Both Buhari and APC said they were not opposed to INEC’s application. The tribunal reserved its ruling till a date to be communicated to parties. In its second application filed on April 25, INEC, sought to be allowed to seek dismissal of the petition, within the pre-hearing session.
“It is our duty to defend the election result”, INEC insisted.
While INEC withdrew one of its pending applications, APC, through its lawyer, Chief Lateef Fagbemi, SAN, withdrew a motion it filed on May 14 to strike out certain paragraphs of the petition.
However, APC noted that the petitioners failed to file any counter-affidavit to another motion it filed on the same day for the entire petition to be struck out.

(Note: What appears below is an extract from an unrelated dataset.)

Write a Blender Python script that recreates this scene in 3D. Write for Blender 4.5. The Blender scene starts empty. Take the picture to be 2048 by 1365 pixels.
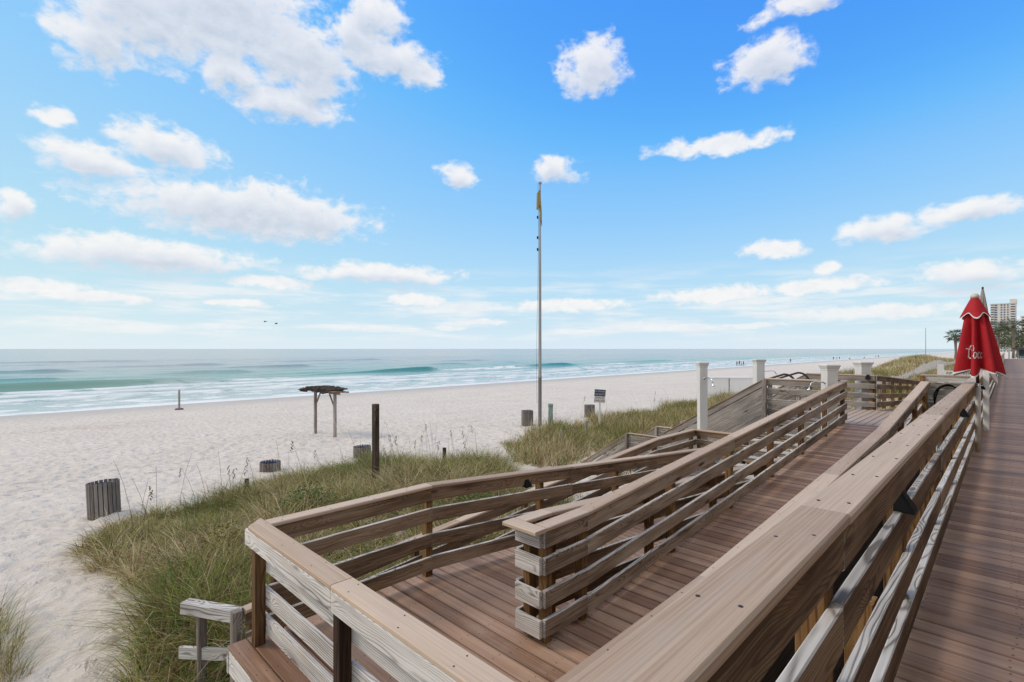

It argued that rather than to file a counter-affidavit to its application, the petitioners, filed a preliminary objection. Fagbemi contended that since he withdrew the motion upon which the preliminary objection was based, the petitioners no longer had any issue against his motion for the entire petition to be struck out. Similarly, the APC argued that the petitioners failed to respond to another application dated May 15, which sought to amend its earlier response to the petition.
Fagbemi drew attention of the tribunal to the fact that the petitioners erroneously responded to an unknown process dated May 24. Even though Atiku’s lawyer, Uzoukwu, SAN, persuaded the tribunal to allow him to orally amend the date on the heading of the counter-affidavit, the panel, however stressed that the amendment would not affect the content of his process.